▶ **PROBLEM DETAILS**
Copy out each line that has "concatenate" in it.

>> begin

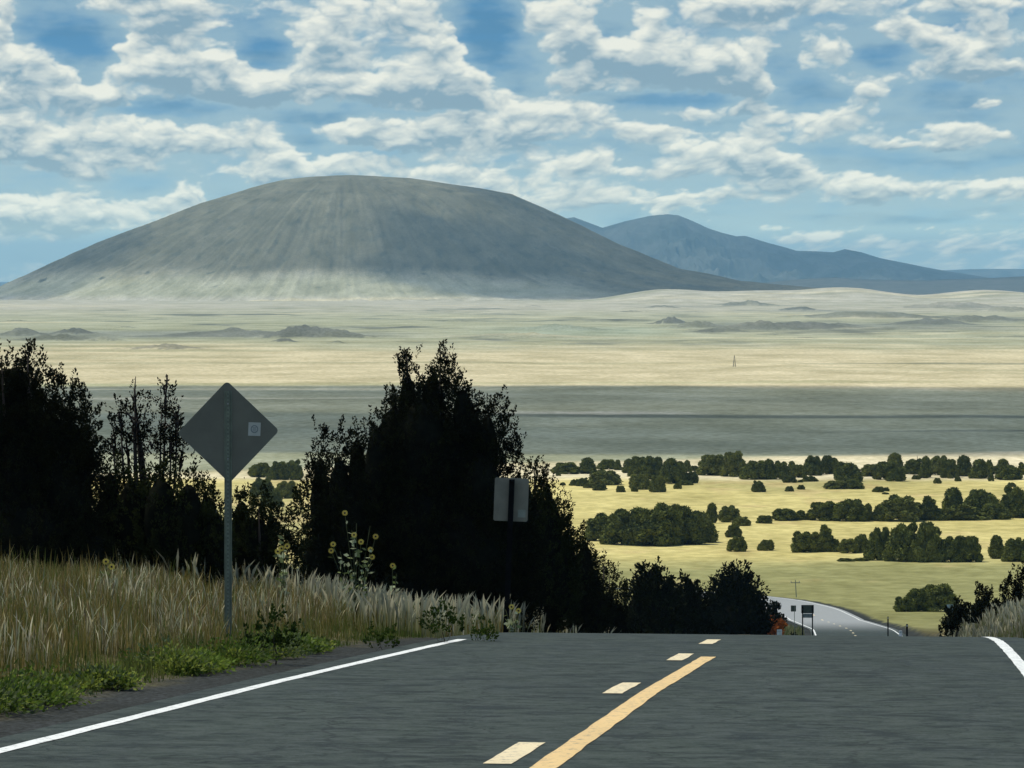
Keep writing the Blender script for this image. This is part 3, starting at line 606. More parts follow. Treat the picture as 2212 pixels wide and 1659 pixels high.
near_tree('shrub', 'orange brown shrub beside the far road', S([(1668,1340,15,1372),(1688,1345,8,1362),(1672,1356,16,1385)]), 255., 23, dens=.35, mat=M_rust, core=False, tl=.35, leaf=.20, nl=14, base=(16.8, 255.), group=None, cat='shrub')
near_tree('shrub', 'low dark shrub between orange shrub and board sign', S([(1712,1366,7,1384),(1718,1370,10,1390)]), 258., 24, dens=.35, mat=M_far, core=False, tl=.3, leaf=.16, nl=12, base=(18.4, 258.), group=None, cat='shrub')
# right roadside
near_tree('shrub', 'tall dark thicket of shrub cut off by the right edge of the photo', S([(2200,1225,16,1330),(2182,1238,14,1340),(2225,1240,30,1400),(2165,1262,10,1350),(2190,1290,34,1370),(2230,1300,40,1400)]), 105., 25, dens=.8, mat=M_jun, tl=.28, leaf=.07, base=(9.3, 105.), group='dark shrubs on the right verge', cat='shrub')
near_tree('shrub', 'middle dark shrub of the right verge with a pointed top', S([(2122,1262,9,1330),(2135,1275,12,1340),(2110,1290,22,1365),(2140,1310,26,1370)]), 116., 26, dens=.8, mat=M_jun, tl=.28, leaf=.075, base=(8.9, 116.), group='dark shrubs on the right verge', cat='shrub')
near_tree('shrub', 'low dark shrub on the right verge, nearest the pale sign', S([(2075,1300,22,1350),(2055,1325,16,1365),(2042,1345,10,1380)]), 135., 27, dens=.8, mat=M_jun, tl=.26, leaf=.08, base=(8.65, 135.), group='dark shrubs on the right verge', cat='shrub')

# ---------------------------------------------------------------- junipers on the slope and by the field
def proto(seed, kind):
    """a crown one unit wide and high, base at 0"""
    rng = np.random.default_rng(seed); lobes = []
    def lump(x, y, z, r): lobes.append(((x, y, z), (r, r, r * rng.uniform(.9, 1.25))))
    if kind == 'cone':
        for k_ in range(16):
            z = .12 + .72 * k_ / 15; w_ = .36 * (1 - z * .85); a = k_ * 2.4; lump(math.cos(a) * w_ * .6, math.sin(a) * w_ * .6, z, .20 - .09 * z)
    elif kind == 'clump':
        for x, h in zip(np.linspace(-.38, .38, 7), (.50, .78, .66, .98, .80, .70, .52)):
            h += rng.uniform(-.08, .08)
            for z in np.arange(.10, h, .15): lump(x + rng.uniform(-.04, .04), rng.uniform(-.25, .25), z, .17 - .10 * z / h)
    else:
        pk = rng.uniform(-.12, .12)
        for k_ in range(24):
            a = k_ * 2.4 + seed; z = .08 + .74 * ((k_ * 7) % 24) / 23; w_ = .40 * (1 - (z / .95) ** 2) ** .5; lump(math.cos(a) * w_ + pk * z, math.sin(a) * w_, z + rng.uniform(-.06, .06), rng.uniform(.14, .20) * (1 - .40 * z))
        lobes.append(((0, 0, .36), (.36, .36, .38)))
    VV = []; FF = []; n0 = 0
    for (c, r) in lobes:
        c = np.array(c); r = np.array(r); n = 190; u = unit(rng.normal(size=(n, 3)))
        lump_ = 1 + .34 * fbm(u[:, 0] * 3 + seed, u[:, 2] * 3 + u[:, 1] * 2, seed, 3)[:, None]
        pos = c + u * r * (.80 + .24 * rng.random((n, 1))) * lump_; keep = pos[:, 2] > .0; pos = pos[keep]; u = u[keep]; n = len(pos)
        ax = unit(u + np.array([0, 0, .8]) + rng.normal(size=(n, 3)) * .3)
        m = 3; bb = np.repeat(pos, m, 0) + rng.normal(size=(n * m, 3)) * .012; uu = np.repeat(u, m, 0); dd0 = unit(np.cross(uu, rng.normal(size=(n * m, 3))) + np.array([0, 0, .5]) + uu * .5)
        v_, f_ = leaves(rng, bb, dd0, .05 + .05 * rng.random(n * m) ** 2, .016 + .012 * rng.random(n * m), nrm=uu); VV.append(v_); FF.append(f_ + n0); n0 += len(v_)
    V = np.concatenate(VV); V[:, 2] = np.maximum(V[:, 2], -.01); cv, cf = lobed_core(lobes, seed, .80); cv[:, 2] = np.maximum(cv[:, 2], .0)
    hi = np.percentile(V[:, 2], 99.6); wi = np.percentile(V[:, 0], 99) - np.percentile(V[:, 0], 1)
    for A in (V, cv): A[:, 2] /= hi; A[:, :2] /= wi
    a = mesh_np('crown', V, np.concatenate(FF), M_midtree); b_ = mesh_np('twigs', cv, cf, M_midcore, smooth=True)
    t = MB().tube([(0, 0, -.06), (.01, 0, .2), (0, .01, .6)], [.06, .045, .015], 6).build('trunk', M_bark)
    ms = (a.data, b_.data, t.data)
    for o_ in (a, b_, t): bpy.data.objects.remove(o_)
    return ms
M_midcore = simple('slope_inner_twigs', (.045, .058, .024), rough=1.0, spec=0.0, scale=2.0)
PR = {'round': [proto(s_, 'round') for s_ in (31, 32, 33, 34, 41, 42, 43)], 'cone': [proto(s_, 'cone') for s_ in (35, 36, 37)], 'clump': [proto(s_, 'clump') for s_ in (38, 39)]}
MIDN = [0]
def mid_tree(x0, x1, vt, vb, kind, label, group, mat=None):
    """x0..x1, vt..vb on a 2500 px wide print"""
    k_ = 1024 / 2500.; cx = (x0 + x1) / 2 * k_; vb_ = vb * k_; D = y_from_v(vb_ - .6); MIDN[0] += 1; i = MIDN[0]
    X = (cx - 512) / F * D; z = gz(X, D); root = empty('juniper', (X, D, z), rz=0); wd = (x1 - x0) * k_ / F * D; ht = (-(vt * k_ - HV) / F * D) - z
    for me, nm in zip(PR[kind][i % len(PR[kind])], ('crown', 'twigs', 'trunk')):
        o = bpy.data.objects.new(nm, me); C.collection.objects.link(o); o.parent = root
    if kind != 'cone': wd *= 1.10; ht *= .93
    root.scale = (wd * (-1 if i % 2 else 1), wd * .85, ht); root.rotation_euler = (0, 0, 0 if kind == 'clump' else (i * 1.3) % .9 - .45)
    tag(root, label, 'tree', group); return root
FARROW = [(1349,1408,1127,1157,'round'),(1414,1455,1118,1157,'cone'),(1460,1499,1120,1147,'round'),(1499,1517,1123,1149,'cone'),(1444,1512,1146,1183,'round'),(1520,1550,1121,1156,'cone'),(1539,1588,1112,1165,'round'),(1571,1625,1111,1175,'round'),
 (1615,1674,1116,1180,'round'),(1541,1588,1156,1194,'round'),(1588,1623,1158,1201,'round'),(1668,1687,1124,1153,'cone'),(1687,1706,1136,1150,'round'),(1705,1767,1107,1161,'round'),(1761,1815,1099,1164,'round'),(1674,1704,1149,1180,'round'),(1810,1867,1122,1171,'round'),
 (1860,1894,1122,1171,'cone'),(1885,1927,1124,1171,'round'),(1923,1943,1126,1150,'cone'),(1933,1966,1132,1167,'round'),(1966,2009,1110,1160,'round'),(2002,2047,1110,1158,'round'),(1974,2004,1135,1162,'round'),(2042,2102,1126,1177,'round'),(2014,2069,1172,1196,'round'),
 (2060,2105,1167,1196,'round'),(2102,2151,1131,1164,'round'),(2135,2192,1123,1173,'round'),(2164,2205,1107,1156,'cone'),(2167,2208,1139,1177,'round'),(2205,2253,1118,1158,'round'),(2246,2275,1115,1167,'cone'),(2268,2313,1110,1160,'round'),(2300,2338,1118,1167,'round'),
 (2333,2373,1113,1164,'cone'),(2370,2414,1122,1169,'cone'),(2409,2424,1121,1144,'round'),(2433,2465,1121,1155,'cone'),(2434,2490,1135,1172,'round'),(2487,2520,1127,1162,'round'),(2410,2440,1136,1160,'round')]
ORD = 'first second third fourth fifth sixth seventh eighth ninth tenth eleventh twelfth thirteenth fourteenth fifteenth sixteenth seventeenth eighteenth nineteenth twentieth twenty-first'.split()
for i, t_ in enumerate(FARROW):
    look = 'small' if t_[1] - t_[0] < 32 else 'broad' if t_[1] - t_[0] > 52 else 'pointed' if t_[4] == 'cone' else 'rounded'
    place = f'{ORD[i]} from the row\'s left end' if i < 21 else f'{ORD[41 - i]} from the right edge'
    mid_tree(*t_, f'{look} hazy juniper in the farthest row, {place}', 'junipers of the farthest row')
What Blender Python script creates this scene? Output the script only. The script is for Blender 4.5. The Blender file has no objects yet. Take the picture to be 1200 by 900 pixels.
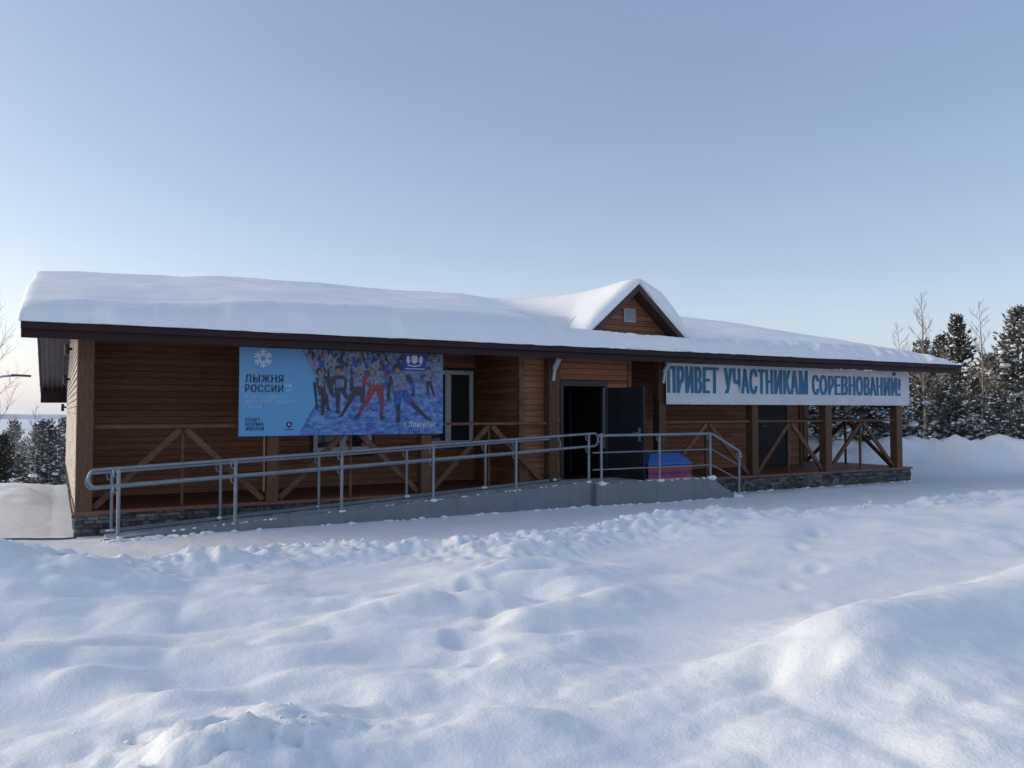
import bpy, math, random
import numpy as np
from mathutils import Vector, Matrix
R = math.radians
sc = bpy.context.scene
col = sc.collection

# ------------------------------------------------------------------ camera
CAM = Vector((-0.245, -12.53, 1.705)); HEAD = R(29.46); PITCH = R(1.94)
cd = bpy.data.cameras.new('camera'); cam = bpy.data.objects.new('camera', cd); col.objects.link(cam)
cd.sensor_width = 36; cd.lens = 28.35; cd.clip_end = 6000; cd.clip_start = .05
cam.location = CAM; cam.rotation_euler = (R(90)+PITCH, 0, -HEAD)
sc.camera = cam
# ------------------------------------------------------------------ sky, sun, exposure
SUN_AZ = R(-52)      # from +Y (into the lodge) towards -X
SUN_EL = R(15)
w = bpy.data.worlds.new('World'); sc.world = w; w.use_nodes = True
nt = w.node_tree; nt.nodes.clear()
sky = nt.nodes.new('ShaderNodeTexSky'); sky.sky_type = 'NISHITA'; sky.sun_disc = False
sky.sun_elevation = SUN_EL; sky.sun_rotation = SUN_AZ
sky.air_density = 1.0; sky.dust_density = 2.0; sky.ozone_density = 1.0; sky.altitude = 0
bg = nt.nodes.new('ShaderNodeBackground'); bg.inputs['Strength'].default_value = .10
wo = nt.nodes.new('ShaderNodeOutputWorld')
# a thin veil of ice haze over the whole sky, denser towards the horizon all the way round
tc = nt.nodes.new('ShaderNodeTexCoord'); sp = nt.nodes.new('ShaderNodeSeparateXYZ'); nt.links.new(tc.outputs['Generated'], sp.inputs[0])
def mth(op, a, b=None):
    n = nt.nodes.new('ShaderNodeMath'); n.operation = op
    for i, v in enumerate((a, b)):
        if v is None: continue
        if isinstance(v, (int, float)): n.inputs[i].default_value = v
        else: nt.links.new(v, n.inputs[i])
    return n.outputs[0]
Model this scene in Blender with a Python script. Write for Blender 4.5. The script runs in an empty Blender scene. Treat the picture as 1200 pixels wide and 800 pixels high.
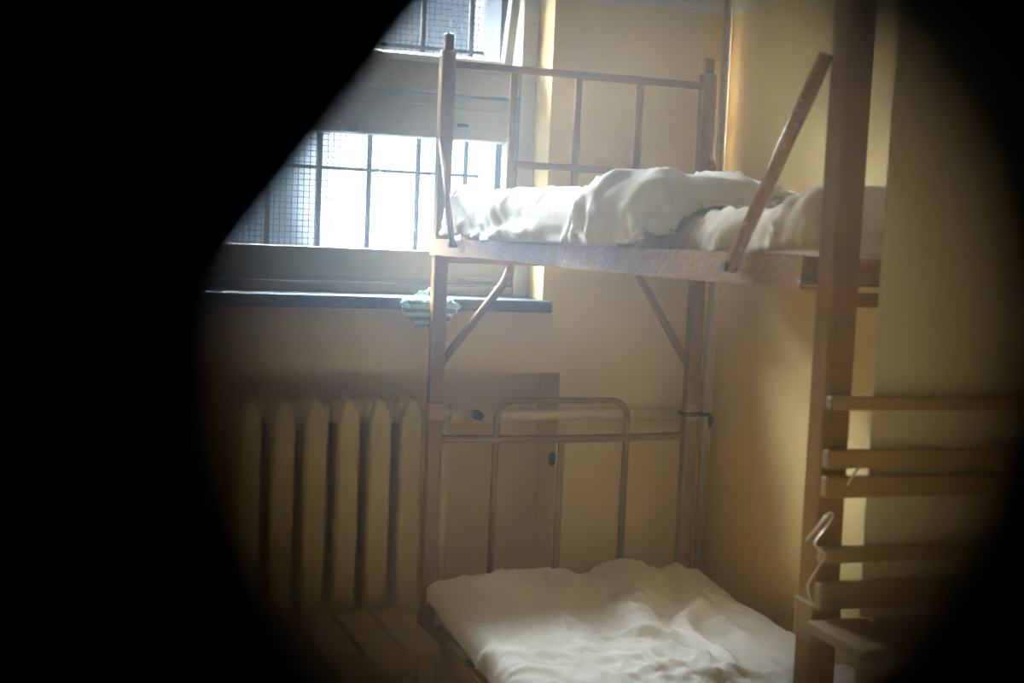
import bpy, bmesh, math, random
from mathutils import Vector, Matrix, noise
random.seed(7)
scene = bpy.context.scene
COL = scene.collection
PI = math.pi

# ------------------------------------------------------------------ materials
def new_mat(name):
    m = bpy.data.materials.new(name); m.use_nodes = True
    nt = m.node_tree; nt.nodes.clear()
    out = nt.nodes.new('ShaderNodeOutputMaterial')
    b = nt.nodes.new('ShaderNodeBsdfPrincipled')
    nt.links.new(b.outputs[0], out.inputs[0])
    return m, nt, b, out

def N(nt, kind, **kw):
    n = nt.nodes.new(kind)
    for k, v in kw.items():
        if k.startswith('_'):
            setattr(n, k[1:], v)
        else:
            n.inputs[k].default_value = v
    return n

def ramp(nt, fac, stops):
    r = nt.nodes.new('ShaderNodeValToRGB')
    e = r.color_ramp.elements
    while len(e) < len(stops): e.new(0.5)
    for el, (p, c) in zip(e, stops):
        el.position = p; el.color = (c[0], c[1], c[2], 1)
    nt.links.new(fac, r.inputs[0])
    return r

def painted(name, c1, c2, scale=6, rough=.5, chip=None, chip_at=.66, chip_scale=60, bump=.15, bump_scale=30, detail=5):
    """paint of two close tones, optionally chipped down to a pale undercoat"""
    m, nt, b, out = new_mat(name)
    tc = N(nt, 'ShaderNodeTexCoord')
    n1 = N(nt, 'ShaderNodeTexNoise', Scale=scale, Detail=detail, Roughness=.6)
    nt.links.new(tc.outputs['Object'], n1.inputs['Vector'])
    r = ramp(nt, n1.outputs['Fac'], [(.3, c1), (.7, c2)])
    col = r.outputs['Color']
    if chip:
        n2 = N(nt, 'ShaderNodeTexNoise', Scale=chip_scale, Detail=6, Roughness=.7)
        nt.links.new(tc.outputs['Object'], n2.inputs['Vector'])
        rc = ramp(nt, n2.outputs['Fac'], [(chip_at, (0, 0, 0)), (chip_at + .04, (1, 1, 1))])
        mx = N(nt, 'ShaderNodeMix', _data_type='RGBA')
        nt.links.new(rc.outputs['Color'], mx.inputs['Factor'])
        nt.links.new(col, mx.inputs['A']); mx.inputs['B'].default_value = (*chip, 1)
        col = mx.outputs['Result']
    nt.links.new(col, b.inputs['Base Color'])
    b.inputs['Roughness'].default_value = rough
    n3 = N(nt, 'ShaderNodeTexNoise', Scale=bump_scale, Detail=4)
    nt.links.new(tc.outputs['Object'], n3.inputs['Vector'])
    bp = N(nt, 'ShaderNodeBump', Strength=bump, Distance=.004)
    nt.links.new(n3.outputs['Fac'], bp.inputs['Height'])
    nt.links.new(bp.outputs[0], b.inputs['Normal'])
    return m

def wall_material():
    m, nt, b, out = new_mat('cream_wall_paint')
    tc = N(nt, 'ShaderNodeTexCoord')
    n1 = N(nt, 'ShaderNodeTexNoise', Scale=2.2, Detail=6, Roughness=.62)
    nt.links.new(tc.outputs['Object'], n1.inputs['Vector'])
    r = ramp(nt, n1.outputs['Fac'], [(.3, (.72, .535, .22)), (.72, (.795, .615, .28))])
    # whitewashed band above the cream paint
    sx = N(nt, 'ShaderNodeSeparateXYZ'); nt.links.new(tc.outputs['Object'], sx.inputs[0])
    n2 = N(nt, 'ShaderNodeTexNoise', Scale=9, Detail=3)
    nt.links.new(tc.outputs['Object'], n2.inputs['Vector'])
    mu = N(nt, 'ShaderNodeMath', _operation='MULTIPLY_ADD'); mu.inputs[1].default_value = .012
    nt.links.new(n2.outputs['Fac'], mu.inputs[0]); nt.links.new(sx.outputs['Z'], mu.inputs[2])
    gt = N(nt, 'ShaderNodeMath', _operation='GREATER_THAN'); gt.inputs[1].default_value = 2.115
    nt.links.new(mu.outputs[0], gt.inputs[0])
    mx = N(nt, 'ShaderNodeMix', _data_type='RGBA')
    nt.links.new(gt.outputs[0], mx.inputs['Factor'])
    nt.links.new(r.outputs['Color'], mx.inputs['A']); mx.inputs['B'].default_value = (.66, .63, .56, 1)
    nt.links.new(mx.outputs['Result'], b.inputs['Base Color'])
    b.inputs['Roughness'].default_value = .55
    n3 = N(nt, 'ShaderNodeTexNoise', Scale=55, Detail=5)
    nt.links.new(tc.outputs['Object'], n3.inputs['Vector'])
    bp = N(nt, 'ShaderNodeBump', Strength=.25, Distance=.003)
    nt.links.new(n3.outputs['Fac'], bp.inputs['Height']); nt.links.new(bp.outputs[0], b.inputs['Normal'])
    return m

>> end

▶ **ANSWER FOR THE TASK**
    V = np.concatenate(VV); V[:, 2] = np.maximum(V[:, 2], -.01); cv, cf = lobed_core(lobes, seed, .80); cv[:, 2] = np.maximum(cv[:, 2], .0)
    a = mesh_np('crown', V, np.concatenate(FF), M_midtree); b_ = mesh_np('twigs', cv, cf, M_midcore, smooth=True)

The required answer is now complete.